Aos 58 anos, Cheryl Bentyne é, desde 1979, a estrela do melhor e mais conhecido grupo vocal de jazz, o Manhattan Transfer. O conjunto – que tem ainda Tim Hauser, Alan Paul, e Janis Siegel - “estourou” em 1985, com o LP Vocalese (Atlantic), que recebeu 12 indicações para o Grammy, e ganhou os prêmios de melhor disco de jazz vocal e de melhor arranjo para vozes – este para o arranjo da faixa Another night in Tunisia, assinado pela swinging e cristalina soprano e pelo incomparável Bobby McFerrin.
No ano passado, a vocalista capaz de abarcar quatro oitavas enfrentou – com cirurgia e quimioterapia – um câncer no sistema linfático. Dada como curada, ela comemora a volta às atividades como solista com o release internacional do CD Let's misbehave: The Cole Porter songbook (Summit), gravado em 2009, e que tinha sido lançado, apenas, no ávido mercado japonês.
O álbum contém 14 das mais conhecidas gemas de Cole Porter, a começar por arranjos de Love For Sale (5m20) e It's allright with me (4m10) assinados pelo pianista-arranjador Corey Allen (ex-marido de Bentyne), que acentua no, no órgão, o clima bem jazzístico da sessão, embora a vocalista faça uso restrito do scat singing. Mas a articulação e o tratamento “instrumental” que ela dá aos fonemas e às letras das canções sofisticadas de Porter confirmam sua condição de estrela de primeira grandeza na constelação das jazz singers. Para usar adjetivos tirados da letra de It's delovely - interpretada numa faixa de 3m55, com o apoio da guitarra de Larry Koonse e do trompete com surdina de Chris Tedesco – Cheryl Bentyne é sempre delightful, delicious, delectable.
What is this thing called love (3m40) e Ev'ry time we say goodbye (5m45) têm destaque todo especial por contarem com solos de um ilustríssimo convidado – o saxofonista-tenor James Moody, pioneiro do bebop, que morreu em dezembro de 2012, aos 85 anos, pouco mais de um ano depois desta gravação.
A faixa-título do CD, Let's misbehave (2m10), uma canção composta por Cole Porter em 1927 (não confundir com Ain't misbehavin', de Fats Waller), é desenvolvida por Cheryl Bentyne como uma bem humorada paródia do estilo Dixieland – com o “som” e a polifonia ingênua da época recriados pelo trompete de Tedesco, pelo clarinete de Doug Webb e pela tuba de Kevin Axt. O tema de My heart belongs to daddy (3m15) é recriado em atmosfera caribenha, com direito a solos animados de piano e trompete. O tratamento de Begin the beguine (3m35) é particularmente sedutor, com a voz sussurrante de Cheryl acompanhada, apenas, pela bateria de Dave Tull.

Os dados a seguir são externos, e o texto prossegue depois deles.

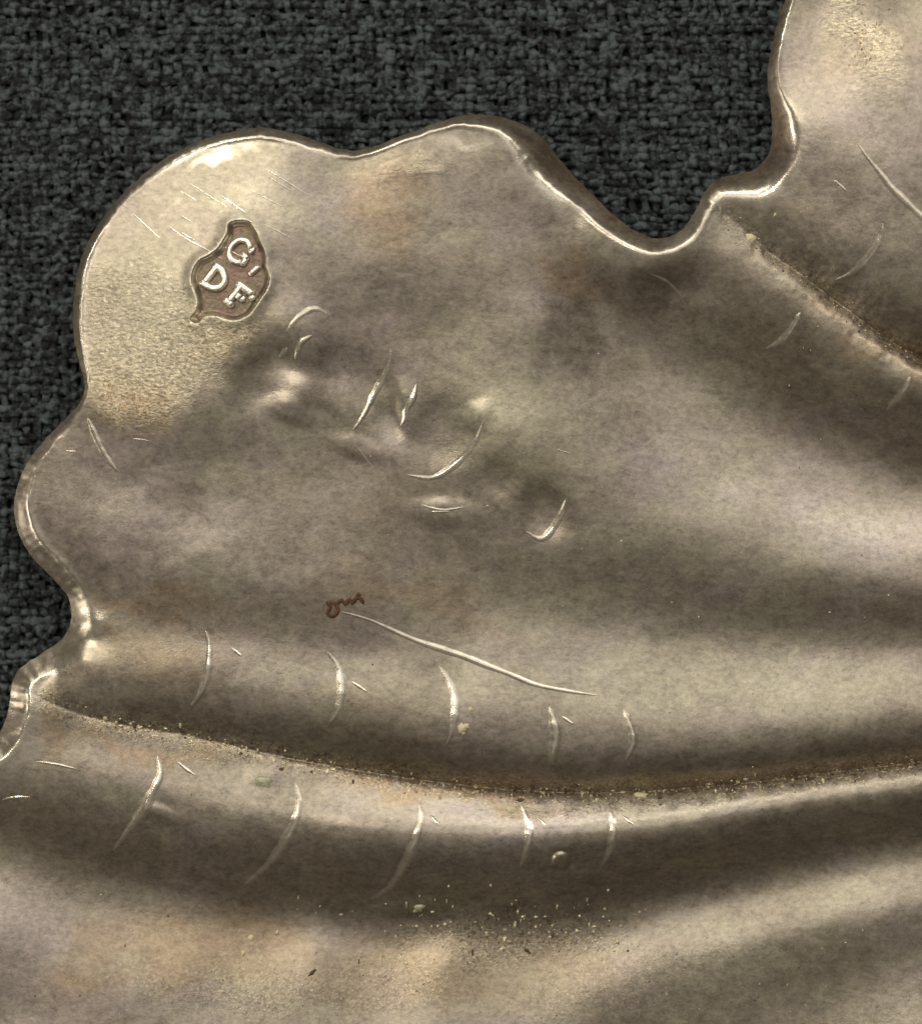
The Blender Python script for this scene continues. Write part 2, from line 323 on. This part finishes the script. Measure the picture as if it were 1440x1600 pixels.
def noise(nt, vec, scale, detail=3, rough=0.55, dist=0.0):
    n = nd(nt, 'ShaderNodeTexNoise'); n.inputs['Scale'].default_value = scale; n.inputs['Detail'].default_value = detail
    n.inputs['Roughness'].default_value = rough; n.inputs['Distortion'].default_value = dist
    nt.links.new(vec, n.inputs['Vector']); return n.outputs[0]
def mapping(nt, rot, scale):
    tc = nd(nt, 'ShaderNodeTexCoord'); mp = nd(nt, 'ShaderNodeMapping')
    mp.inputs['Rotation'].default_value = (0, 0, rot); mp.inputs['Scale'].default_value = scale
    nt.links.new(tc.outputs['Object'], mp.inputs['Vector']); return mp.outputs[0]

def silver(name, tint=(0.50, 0.44, 0.365), floor=False):
    m, nt, b = nodes(name); L = nt.links
    flat = mapping(nt, 0, (1, 1, 1)); grain = mapping(nt, math.radians(14), (0.75, 1, 1)); fine = mapping(nt, math.radians(10), (0.75, 1, 1))
    a = {}
    for k in ('scraped', 'warm', 'violet', 'pale', 'grime', 'polish_glint', 'grit'):
        n = nd(nt, 'ShaderNodeAttribute', attribute_name=k); a[k] = n.outputs['Fac']
    n_big = noise(nt, flat, 2.2, 4, 0.6, 0.4); n_mid = noise(nt, grain, 17, 6, 0.7, 0.4); n_fin = noise(nt, fine, 55, 4, 0.7); n_gr = noise(nt, flat, 150, 2, 0.6)
    hue = mixc(nt, ramp(nt, noise(nt, mapping(nt, 0.4, (0.7, 1.1, 1)), 3.4, 4, 0.6, 0.6), 0.40, 0.60), (0.46, 0.39, 0.347), (0.485, 0.44, 0.335))
    c = mixc(nt, ramp(nt, n_big, 0.35, 0.65), (0.385, 0.33, 0.255), hue)
    c = mixc(nt, mth(nt, 'MULTIPLY', a['warm'], 0.65), c, (0.43, 0.30, 0.18))
    c = mixc(nt, mth(nt, 'MULTIPLY', a['violet'], 0.75), c, (0.46, 0.39, 0.36))
    c = mixc(nt, mth(nt, 'MULTIPLY', a['pale'], 0.75), c, (0.62, 0.565, 0.415))
    spk = ramp(nt, noise(nt, mapping(nt, 0.5, (0.8, 1.2, 1)), 75, 3, 0.65), 0.42, 0.57, 0.22, 1.0)
    c = mixc(nt, mth(nt, 'MULTIPLY', a['scraped'], spk), c, (0.86, 0.75, 0.53))
    v = mth(nt, 'ADD', ramp(nt, n_mid, 0.30, 0.70, 0.74, 1.14), ramp(nt, n_fin, 0.28, 0.72, -0.24, 0.24))
    v = mth(nt, 'ADD', v, ramp(nt, n_gr, 0.3, 0.7, -0.10, 0.10))
    c = mixc(nt, 1.0, c, nd_rgb(nt, v), 'MULTIPLY')
    gm = mth(nt, 'MULTIPLY', a['grime'], ramp(nt, n_fin, 0.42, 0.58), clamp=True)
    c = mixc(nt, gm, c, (0.22, 0.155, 0.09))
    g1 = noise(nt, flat, 85, 3, 0.7); g2 = noise(nt, mapping(nt, 1.1, (1, 1, 1)), 70, 3, 0.7)
    c = mixc(nt, mth(nt, 'MULTIPLY', a['grit'], ramp(nt, g2, 0.53, 0.62), clamp=True), c, (0.14, 0.095, 0.05))
    gl = mth(nt, 'MULTIPLY', a['grit'], ramp(nt, g1, 0.58, 0.64), clamp=True); c = mixc(nt, gl, c, (0.86, 0.76, 0.50))
    # dark tarnish specks
    sp = ramp(nt, noise(nt, flat, 34, 3, 0.6), 0.70, 0.76); c = mixc(nt, mth(nt, 'MULTIPLY', sp, 0.6), c, (0.12, 0.085, 0.05))
    c = mixc(nt, mth(nt, 'MULTIPLY', a['polish_glint'], ramp(nt, n_fin, 0.3, 0.6, 0.6, 1.0), clamp=True), c, (0.93, 0.85, 0.70))  # bright colour for polished metal and the painted highlights
    L.new(c, b.inputs['Base Color'])
    L.new(mth(nt, 'SUBTRACT', 0.84, mth(nt, 'MULTIPLY', gm, 0.7)), b.inputs['Metallic'])
    r = mth(nt, 'ADD', ramp(nt, n_mid, 0.3, 0.7, 0.30, 0.42), mth(nt, 'MULTIPLY', gm, 0.3)); r = mth(nt, 'SUBTRACT', r, mth(nt, 'ADD', mth(nt, 'MULTIPLY', a['scraped'], 0.04), mth(nt, 'MULTIPLY', a['polish_glint'], 0.19)))
    L.new(r, b.inputs['Roughness'])
    hgt = mth(nt, 'ADD', mth(nt, 'MULTIPLY', n_fin, 0.0016), mth(nt, 'MULTIPLY', n_mid, 0.0016))
    hgt = mth(nt, 'ADD', hgt, mth(nt, 'MULTIPLY', n_gr, 0.0012))
    hgt = mth(nt, 'ADD', hgt, mth(nt, 'MULTIPLY', mth(nt, 'MULTIPLY', g1, a['grit']), 0.010))
    scr = noise(nt, mapping(nt, math.radians(35), (0.7, 1.2, 1)), 62, 4, 0.7, 0.6)
    hgt = mth(nt, 'ADD', hgt, mth(nt, 'MULTIPLY', mth(nt, 'MULTIPLY', scr, a['scraped']), 0.020))
    bp = nd(nt, 'ShaderNodeBump'); bp.inputs['Strength'].default_value = 0.28; bp.inputs['Distance'].default_value = 1.0
    L.new(hgt, bp.inputs['Height']); L.new(bp.outputs[0], b.inputs['Normal'])
    return m
def nd_rgb(nt, v):
    n = nd(nt, 'ShaderNodeCombineColor')
    for i in range(3): nt.links.new(v, n.inputs[i])
    return n.outputs[0]
def simple(name, col, rough, metal=0.0, var=0.2, scale=60, bump=0.004, col2=None):
    m, nt, b = nodes(name); vec = mapping(nt, 0, (1, 1, 1)); n = noise(nt, vec, scale, 4, 0.6)
    base = (*col,) if col2 is None else mixc(nt, ramp(nt, noise(nt, vec, 14, 3, 0.6), 0.42, 0.58), col, col2)
    c = mixc(nt, 1.0, base, nd_rgb(nt, ramp(nt, n, 0.25, 0.75, 1-var, 1+var)), 'MULTIPLY')
    nt.links.new(c, b.inputs['Base Color']); b.inputs['Roughness'].default_value = rough; b.inputs['Metallic'].default_value = metal
    bp = nd(nt, 'ShaderNodeBump'); bp.inputs['Strength'].default_value = 0.5; bp.inputs['Distance'].default_value = 1.0
    nt.links.new(mth(nt, 'MULTIPLY', n, bump), bp.inputs['Height']); nt.links.new(bp.outputs[0], b.inputs['Normal'])
    return m
M_SILVER = silver("tarnished_silver")
M_STAMP = simple("stamped_silver", (0.28, 0.235, 0.165), 0.45, 0.85, 0.35, 60, 0.006, (0.29, 0.20, 0.16))
M_BRIGHT = simple("worn_bright_silver", (0.92, 0.82, 0.66), 0.26, 1.0, 0.15, 50, 0.003)
M_LETTER = simple("letter_silver", (1.0, 0.94, 0.82), 0.36, 1.0, 0.12, 60, 0.004)
M_CREAM = simple("cream_residue", (0.80, 0.72, 0.46), 0.55, 0.0, 0.2, 50)
M_GREEN = simple("greenish_residue", (0.50, 0.49, 0.33), 0.4, 0.2, 0.3, 50)
M_BROWN = simple("brown_dirt", (0.11, 0.056, 0.022), 0.7, 0.0, 0.5, 60)
M_CRUMB = simple("pale_crumbs", (0.85, 0.76, 0.52), 0.35, 0.5, 0.3, 30)
M_DARK = simple("dark_crumbs", (0.13, 0.085, 0.045), 0.7, 0.0, 0.3, 30)

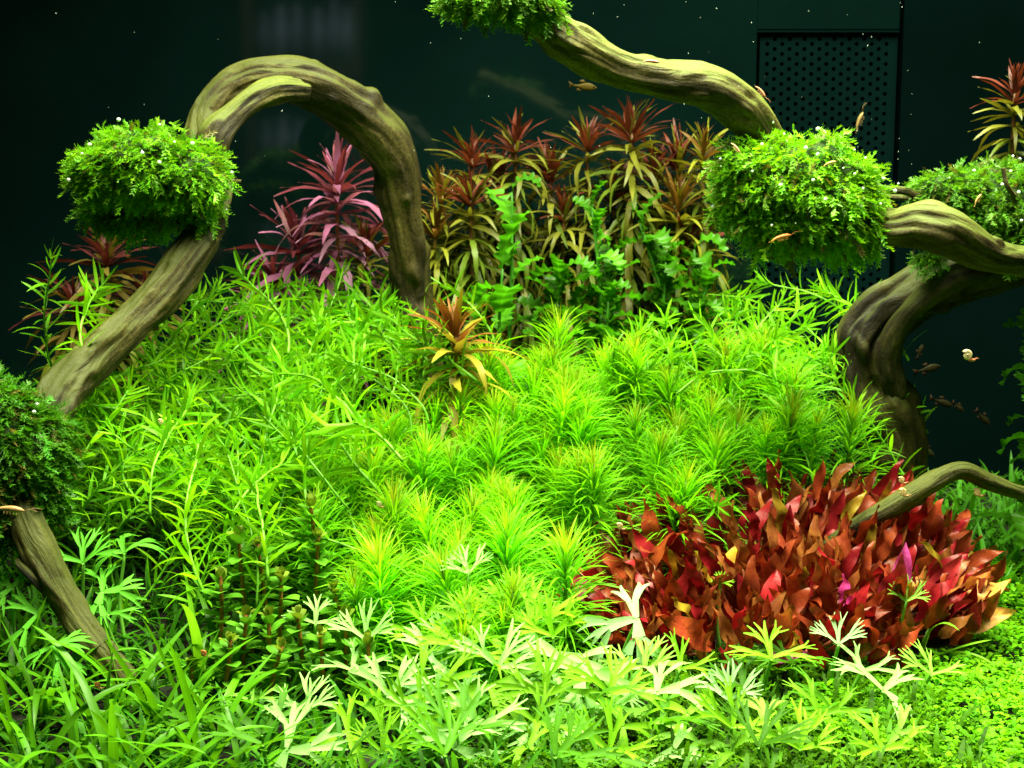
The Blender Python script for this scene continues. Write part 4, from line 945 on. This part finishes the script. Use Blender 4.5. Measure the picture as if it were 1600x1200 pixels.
# floating flecks in the water
g=Geo(); N_=70; px=np.concatenate((R.uniform(0,1600,40),R.uniform(1060,1430,30))); py=np.concatenate((R.uniform(0,420,40),R.uniform(0,260,30)))
O=np.array([P(a,b,c) for a,b,c in zip(px,py,R.uniform(0,.5,N_))]); Fr=np.array([frame(R.randn(3)+np.array((0,0,2.)),R.randn(3)) for _ in range(N_)])
sc=np.stack((R.uniform(.0006,.0030,N_)**1,np.full(N_,.0005),np.full(N_,.0005)),1)
g.inst(BALL1,Fr*sc[:,None,:]*.38,O,np.ones((N_,3)))
o=obj('floating_flecks',g.mesh('floating_flecks',M_fleck),kind='stuff'); tag(o,'tiny pale flecks drifting in the dark water','debris')

# ------------------------------------------------------------------ shop shelf behind the photographer, seen only mirrored in the dark back glass
M_sh=plain('shelf_goods',(1,1,1),rough=.6,var=.2,scale=12)
t=thing('shop_shelf','dim shop shelf with pale bottles, seen as a faint reflection at upper left','shelf',(-.62,-2.25,0))
def part(nm,x0,x1,y0,y1,z0,z1,c):
    g=Geo(); box(g,x0,x1,y0,y1,z0,z1,c); obj(nm,g.mesh(nm,M_sh,False),t)
part('back_panel',-.17,.17,-.14,-.13,0,1.15,(.10,.10,.11))
for sx in (-.17,.155): part('side_panel',sx,sx+.015,-.129,.06,0,1.15,(.25,.16,.10))
for z in (.12,.42,.72,1.02): part('shelf_board',-.154,.154,-.128,.06,z,z+.015,(.30,.2,.12))
def bottle(x,y,z,r_,h,c,lab):
    g=Geo(); tube(g,np.array([(0,0,0),(0,0,h*.62),(0,0,h*.72),(0,0,h*.8),(0,0,h)]),np.array((r_,r_,r_*.8,r_*.4,r_*.4)),10,c)
    b=thing('bottle',lab,'bottle',(-.62+x,-2.25+y,z),group='bottles on the reflected shelf'); obj('body',g.mesh('body',M_sh),b)
for z,zn in ((.135,'lowest'),(.435,'middle'),(.735,'top')):
    for k,x in enumerate((.13,.09,.04,-.02,-.07,-.12)): bottle(x,0,z,.019,R.uniform(.14,.22),np.array((.55,.65,.72))*R.uniform(.5,1.1),'faint pale bottle reflected at upper left, '+ordl(5-k,6)+' on the '+zn+' board')
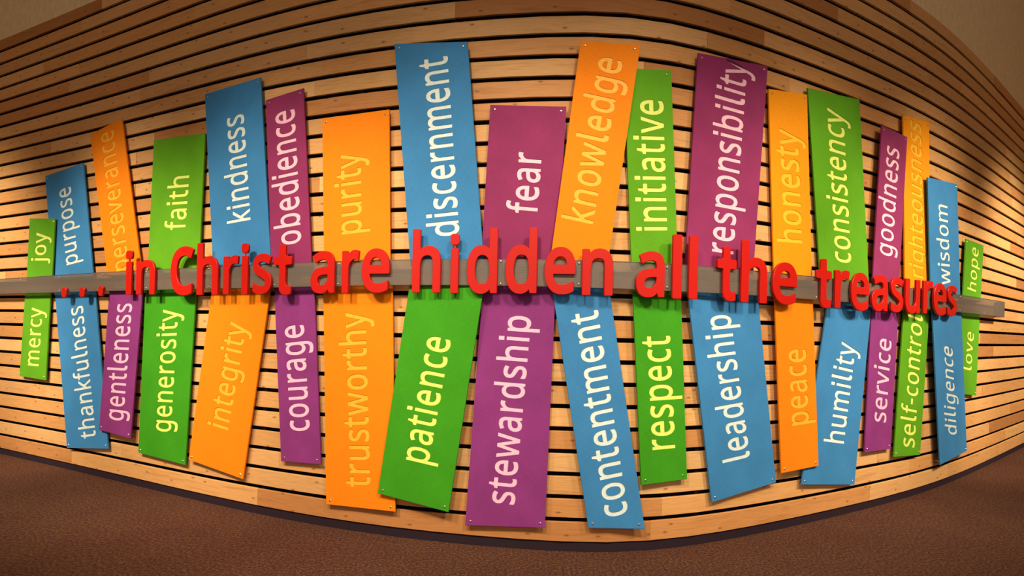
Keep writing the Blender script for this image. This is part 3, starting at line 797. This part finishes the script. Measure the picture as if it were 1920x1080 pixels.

A técnica do scat singing, à maneira dos Swingle Singers, em estilo bachiano, é empregada pela vocalista na introdução de You'd be so nice to come home to (3m05). All of you (3m40), em tempo médio, é o veículo perfeito para a vocalese de um solo de Miles Davis da década de 50. Em I love Paris (3m25), cantado em ritmo bem lento, as palavras são escandidas como versos, com acompanhamento de trompete assurdinado e órgão.